- Set exercise
Quote the listing in full, exactly as given, minus any pictures.

- Provided data
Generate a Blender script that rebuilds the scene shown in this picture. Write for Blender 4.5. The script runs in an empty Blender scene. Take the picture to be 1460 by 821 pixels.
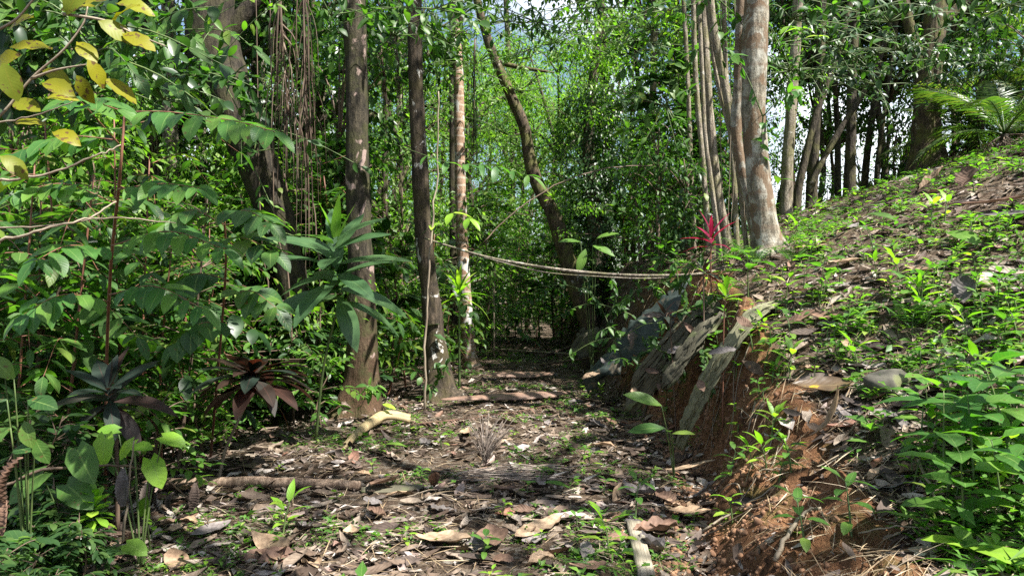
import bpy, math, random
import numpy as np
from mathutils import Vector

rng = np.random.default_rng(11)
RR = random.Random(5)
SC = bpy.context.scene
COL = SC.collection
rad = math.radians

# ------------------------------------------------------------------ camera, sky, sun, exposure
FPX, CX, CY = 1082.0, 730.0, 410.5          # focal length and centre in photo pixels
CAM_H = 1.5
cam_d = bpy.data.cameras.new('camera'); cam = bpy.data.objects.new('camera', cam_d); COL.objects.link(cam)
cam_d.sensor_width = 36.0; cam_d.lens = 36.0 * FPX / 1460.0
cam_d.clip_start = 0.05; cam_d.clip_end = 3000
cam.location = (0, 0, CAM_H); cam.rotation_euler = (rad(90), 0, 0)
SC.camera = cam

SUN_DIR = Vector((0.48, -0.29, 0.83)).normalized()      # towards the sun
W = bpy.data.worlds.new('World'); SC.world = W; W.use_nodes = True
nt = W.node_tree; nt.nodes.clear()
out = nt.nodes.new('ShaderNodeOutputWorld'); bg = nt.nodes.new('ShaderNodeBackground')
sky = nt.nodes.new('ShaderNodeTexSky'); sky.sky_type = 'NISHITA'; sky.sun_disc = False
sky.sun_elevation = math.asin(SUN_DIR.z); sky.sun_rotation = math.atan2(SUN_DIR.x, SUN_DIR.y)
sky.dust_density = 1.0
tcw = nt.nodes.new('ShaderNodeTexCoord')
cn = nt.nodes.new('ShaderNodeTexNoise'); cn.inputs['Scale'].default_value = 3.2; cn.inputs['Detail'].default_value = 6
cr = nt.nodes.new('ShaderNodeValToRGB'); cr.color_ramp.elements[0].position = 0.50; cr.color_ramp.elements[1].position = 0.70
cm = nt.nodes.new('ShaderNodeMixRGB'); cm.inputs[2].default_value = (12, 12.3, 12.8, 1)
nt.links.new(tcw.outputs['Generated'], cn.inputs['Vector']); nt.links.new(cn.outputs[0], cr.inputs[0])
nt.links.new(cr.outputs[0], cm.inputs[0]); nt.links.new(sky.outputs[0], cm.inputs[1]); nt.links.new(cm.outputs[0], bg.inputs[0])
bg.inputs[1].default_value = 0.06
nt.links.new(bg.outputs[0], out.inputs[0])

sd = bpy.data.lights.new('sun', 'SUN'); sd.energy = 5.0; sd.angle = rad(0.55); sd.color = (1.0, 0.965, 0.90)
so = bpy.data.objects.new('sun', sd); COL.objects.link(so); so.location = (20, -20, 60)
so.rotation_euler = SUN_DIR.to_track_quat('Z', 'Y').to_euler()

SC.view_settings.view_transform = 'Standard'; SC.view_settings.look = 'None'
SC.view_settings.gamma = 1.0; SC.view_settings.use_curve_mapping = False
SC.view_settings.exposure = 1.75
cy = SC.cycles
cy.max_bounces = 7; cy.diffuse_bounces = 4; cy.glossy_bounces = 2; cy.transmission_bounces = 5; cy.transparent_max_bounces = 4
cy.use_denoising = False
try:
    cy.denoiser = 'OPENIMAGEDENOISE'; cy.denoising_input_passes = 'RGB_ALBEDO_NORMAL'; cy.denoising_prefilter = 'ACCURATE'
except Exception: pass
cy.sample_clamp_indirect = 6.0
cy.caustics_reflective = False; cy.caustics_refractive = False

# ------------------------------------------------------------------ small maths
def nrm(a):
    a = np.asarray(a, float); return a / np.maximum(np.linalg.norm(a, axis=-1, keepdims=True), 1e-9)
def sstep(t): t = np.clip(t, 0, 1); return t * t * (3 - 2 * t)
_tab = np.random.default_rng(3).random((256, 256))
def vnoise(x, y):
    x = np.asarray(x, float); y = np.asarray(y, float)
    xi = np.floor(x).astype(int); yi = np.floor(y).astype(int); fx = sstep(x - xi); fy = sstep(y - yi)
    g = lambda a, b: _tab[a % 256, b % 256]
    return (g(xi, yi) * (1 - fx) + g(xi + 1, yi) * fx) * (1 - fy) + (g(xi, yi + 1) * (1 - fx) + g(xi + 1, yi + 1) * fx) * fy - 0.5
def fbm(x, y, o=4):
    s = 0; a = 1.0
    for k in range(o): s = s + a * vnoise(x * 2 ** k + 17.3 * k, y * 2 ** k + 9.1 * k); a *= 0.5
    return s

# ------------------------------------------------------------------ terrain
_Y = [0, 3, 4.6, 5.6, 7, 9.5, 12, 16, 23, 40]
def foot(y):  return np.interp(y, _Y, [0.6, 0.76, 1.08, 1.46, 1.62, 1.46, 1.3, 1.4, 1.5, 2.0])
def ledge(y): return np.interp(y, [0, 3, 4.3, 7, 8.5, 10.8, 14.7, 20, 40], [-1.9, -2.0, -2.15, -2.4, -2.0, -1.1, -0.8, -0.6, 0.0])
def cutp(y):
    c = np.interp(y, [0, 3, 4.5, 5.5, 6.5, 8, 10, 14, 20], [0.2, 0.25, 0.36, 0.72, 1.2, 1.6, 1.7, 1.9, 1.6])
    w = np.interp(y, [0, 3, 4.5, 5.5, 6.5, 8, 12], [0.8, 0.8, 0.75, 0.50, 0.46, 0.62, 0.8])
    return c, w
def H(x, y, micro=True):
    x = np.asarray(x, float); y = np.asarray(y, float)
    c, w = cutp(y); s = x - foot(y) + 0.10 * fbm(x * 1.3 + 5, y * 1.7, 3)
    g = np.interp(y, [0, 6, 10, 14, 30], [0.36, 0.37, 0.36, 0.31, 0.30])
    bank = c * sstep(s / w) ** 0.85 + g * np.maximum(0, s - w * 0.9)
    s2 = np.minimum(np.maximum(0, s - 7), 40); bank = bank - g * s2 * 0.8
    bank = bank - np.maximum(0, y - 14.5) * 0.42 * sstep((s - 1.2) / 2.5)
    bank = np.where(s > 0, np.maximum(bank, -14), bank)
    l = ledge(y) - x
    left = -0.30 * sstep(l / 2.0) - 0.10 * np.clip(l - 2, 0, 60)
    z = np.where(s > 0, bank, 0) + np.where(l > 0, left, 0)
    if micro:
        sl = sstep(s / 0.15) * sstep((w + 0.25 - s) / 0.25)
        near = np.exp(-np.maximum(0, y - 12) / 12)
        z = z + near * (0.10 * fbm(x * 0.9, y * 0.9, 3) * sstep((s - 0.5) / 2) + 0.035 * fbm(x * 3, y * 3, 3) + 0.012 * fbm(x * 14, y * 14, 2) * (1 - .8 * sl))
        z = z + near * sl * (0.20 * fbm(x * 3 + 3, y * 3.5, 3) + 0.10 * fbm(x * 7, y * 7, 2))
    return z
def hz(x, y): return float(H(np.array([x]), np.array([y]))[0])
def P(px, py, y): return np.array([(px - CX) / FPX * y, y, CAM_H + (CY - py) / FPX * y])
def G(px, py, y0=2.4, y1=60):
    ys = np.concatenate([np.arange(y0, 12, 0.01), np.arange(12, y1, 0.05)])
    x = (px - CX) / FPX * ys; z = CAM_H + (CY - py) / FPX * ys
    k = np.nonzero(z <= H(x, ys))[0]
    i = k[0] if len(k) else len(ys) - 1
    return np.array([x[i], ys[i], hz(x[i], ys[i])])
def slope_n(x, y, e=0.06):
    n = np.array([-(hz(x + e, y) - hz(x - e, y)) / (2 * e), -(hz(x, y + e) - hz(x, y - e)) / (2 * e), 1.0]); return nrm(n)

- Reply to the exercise
Generate a Blender script that rebuilds the scene shown in this picture. Write for Blender 4.5. The script runs in an empty Blender scene. Take the picture to be 1460 by 821 pixels.
import bpy, math, random
import numpy as np
from mathutils import Vector

rng = np.random.default_rng(11)
RR = random.Random(5)
SC = bpy.context.scene
COL = SC.collection
rad = math.radians

# ------------------------------------------------------------------ camera, sky, sun, exposure
FPX, CX, CY = 1082.0, 730.0, 410.5          # focal length and centre in photo pixels
CAM_H = 1.5
cam_d = bpy.data.cameras.new('camera'); cam = bpy.data.objects.new('camera', cam_d); COL.objects.link(cam)
cam_d.sensor_width = 36.0; cam_d.lens = 36.0 * FPX / 1460.0
cam_d.clip_start = 0.05; cam_d.clip_end = 3000
cam.location = (0, 0, CAM_H); cam.rotation_euler = (rad(90), 0, 0)
SC.camera = cam

SUN_DIR = Vector((0.48, -0.29, 0.83)).normalized()      # towards the sun
W = bpy.data.worlds.new('World'); SC.world = W; W.use_nodes = True
nt = W.node_tree; nt.nodes.clear()
out = nt.nodes.new('ShaderNodeOutputWorld'); bg = nt.nodes.new('ShaderNodeBackground')
sky = nt.nodes.new('ShaderNodeTexSky'); sky.sky_type = 'NISHITA'; sky.sun_disc = False
sky.sun_elevation = math.asin(SUN_DIR.z); sky.sun_rotation = math.atan2(SUN_DIR.x, SUN_DIR.y)
sky.dust_density = 1.0
tcw = nt.nodes.new('ShaderNodeTexCoord')
cn = nt.nodes.new('ShaderNodeTexNoise'); cn.inputs['Scale'].default_value = 3.2; cn.inputs['Detail'].default_value = 6
cr = nt.nodes.new('ShaderNodeValToRGB'); cr.color_ramp.elements[0].position = 0.50; cr.color_ramp.elements[1].position = 0.70
cm = nt.nodes.new('ShaderNodeMixRGB'); cm.inputs[2].default_value = (12, 12.3, 12.8, 1)
nt.links.new(tcw.outputs['Generated'], cn.inputs['Vector']); nt.links.new(cn.outputs[0], cr.inputs[0])
nt.links.new(cr.outputs[0], cm.inputs[0]); nt.links.new(sky.outputs[0], cm.inputs[1]); nt.links.new(cm.outputs[0], bg.inputs[0])
bg.inputs[1].default_value = 0.06
nt.links.new(bg.outputs[0], out.inputs[0])

sd = bpy.data.lights.new('sun', 'SUN'); sd.energy = 5.0; sd.angle = rad(0.55); sd.color = (1.0, 0.965, 0.90)
so = bpy.data.objects.new('sun', sd); COL.objects.link(so); so.location = (20, -20, 60)
so.rotation_euler = SUN_DIR.to_track_quat('Z', 'Y').to_euler()

SC.view_settings.view_transform = 'Standard'; SC.view_settings.look = 'None'
SC.view_settings.gamma = 1.0; SC.view_settings.use_curve_mapping = False
SC.view_settings.exposure = 1.75
cy = SC.cycles
cy.max_bounces = 7; cy.diffuse_bounces = 4; cy.glossy_bounces = 2; cy.transmission_bounces = 5; cy.transparent_max_bounces = 4
cy.use_denoising = False
try:
    cy.denoiser = 'OPENIMAGEDENOISE'; cy.denoising_input_passes = 'RGB_ALBEDO_NORMAL'; cy.denoising_prefilter = 'ACCURATE'
except Exception: pass
cy.sample_clamp_indirect = 6.0
cy.caustics_reflective = False; cy.caustics_refractive = False

# ------------------------------------------------------------------ small maths
def nrm(a):
    a = np.asarray(a, float); return a / np.maximum(np.linalg.norm(a, axis=-1, keepdims=True), 1e-9)
def sstep(t): t = np.clip(t, 0, 1); return t * t * (3 - 2 * t)
_tab = np.random.default_rng(3).random((256, 256))
def vnoise(x, y):
    x = np.asarray(x, float); y = np.asarray(y, float)
    xi = np.floor(x).astype(int); yi = np.floor(y).astype(int); fx = sstep(x - xi); fy = sstep(y - yi)
    g = lambda a, b: _tab[a % 256, b % 256]
    return (g(xi, yi) * (1 - fx) + g(xi + 1, yi) * fx) * (1 - fy) + (g(xi, yi + 1) * (1 - fx) + g(xi + 1, yi + 1) * fx) * fy - 0.5
def fbm(x, y, o=4):
    s = 0; a = 1.0
    for k in range(o): s = s + a * vnoise(x * 2 ** k + 17.3 * k, y * 2 ** k + 9.1 * k); a *= 0.5
    return s

# ------------------------------------------------------------------ terrain
_Y = [0, 3, 4.6, 5.6, 7, 9.5, 12, 16, 23, 40]
def foot(y):  return np.interp(y, _Y, [0.6, 0.76, 1.08, 1.46, 1.62, 1.46, 1.3, 1.4, 1.5, 2.0])
def ledge(y): return np.interp(y, [0, 3, 4.3, 7, 8.5, 10.8, 14.7, 20, 40], [-1.9, -2.0, -2.15, -2.4, -2.0, -1.1, -0.8, -0.6, 0.0])
def cutp(y):
    c = np.interp(y, [0, 3, 4.5, 5.5, 6.5, 8, 10, 14, 20], [0.2, 0.25, 0.36, 0.72, 1.2, 1.6, 1.7, 1.9, 1.6])
    w = np.interp(y, [0, 3, 4.5, 5.5, 6.5, 8, 12], [0.8, 0.8, 0.75, 0.50, 0.46, 0.62, 0.8])
    return c, w
def H(x, y, micro=True):
    x = np.asarray(x, float); y = np.asarray(y, float)
    c, w = cutp(y); s = x - foot(y) + 0.10 * fbm(x * 1.3 + 5, y * 1.7, 3)
    g = np.interp(y, [0, 6, 10, 14, 30], [0.36, 0.37, 0.36, 0.31, 0.30])
    bank = c * sstep(s / w) ** 0.85 + g * np.maximum(0, s - w * 0.9)
    s2 = np.minimum(np.maximum(0, s - 7), 40); bank = bank - g * s2 * 0.8
    bank = bank - np.maximum(0, y - 14.5) * 0.42 * sstep((s - 1.2) / 2.5)
    bank = np.where(s > 0, np.maximum(bank, -14), bank)
    l = ledge(y) - x
    left = -0.30 * sstep(l / 2.0) - 0.10 * np.clip(l - 2, 0, 60)
    z = np.where(s > 0, bank, 0) + np.where(l > 0, left, 0)
    if micro:
        sl = sstep(s / 0.15) * sstep((w + 0.25 - s) / 0.25)
        near = np.exp(-np.maximum(0, y - 12) / 12)
        z = z + near * (0.10 * fbm(x * 0.9, y * 0.9, 3) * sstep((s - 0.5) / 2) + 0.035 * fbm(x * 3, y * 3, 3) + 0.012 * fbm(x * 14, y * 14, 2) * (1 - .8 * sl))
        z = z + near * sl * (0.20 * fbm(x * 3 + 3, y * 3.5, 3) + 0.10 * fbm(x * 7, y * 7, 2))
    return z
def hz(x, y): return float(H(np.array([x]), np.array([y]))[0])
def P(px, py, y): return np.array([(px - CX) / FPX * y, y, CAM_H + (CY - py) / FPX * y])
def G(px, py, y0=2.4, y1=60):
    ys = np.concatenate([np.arange(y0, 12, 0.01), np.arange(12, y1, 0.05)])
    x = (px - CX) / FPX * ys; z = CAM_H + (CY - py) / FPX * ys
    k = np.nonzero(z <= H(x, ys))[0]
    i = k[0] if len(k) else len(ys) - 1
    return np.array([x[i], ys[i], hz(x[i], ys[i])])
def slope_n(x, y, e=0.06):
    n = np.array([-(hz(x + e, y) - hz(x - e, y)) / (2 * e), -(hz(x, y + e) - hz(x, y - e)) / (2 * e), 1.0]); return nrm(n)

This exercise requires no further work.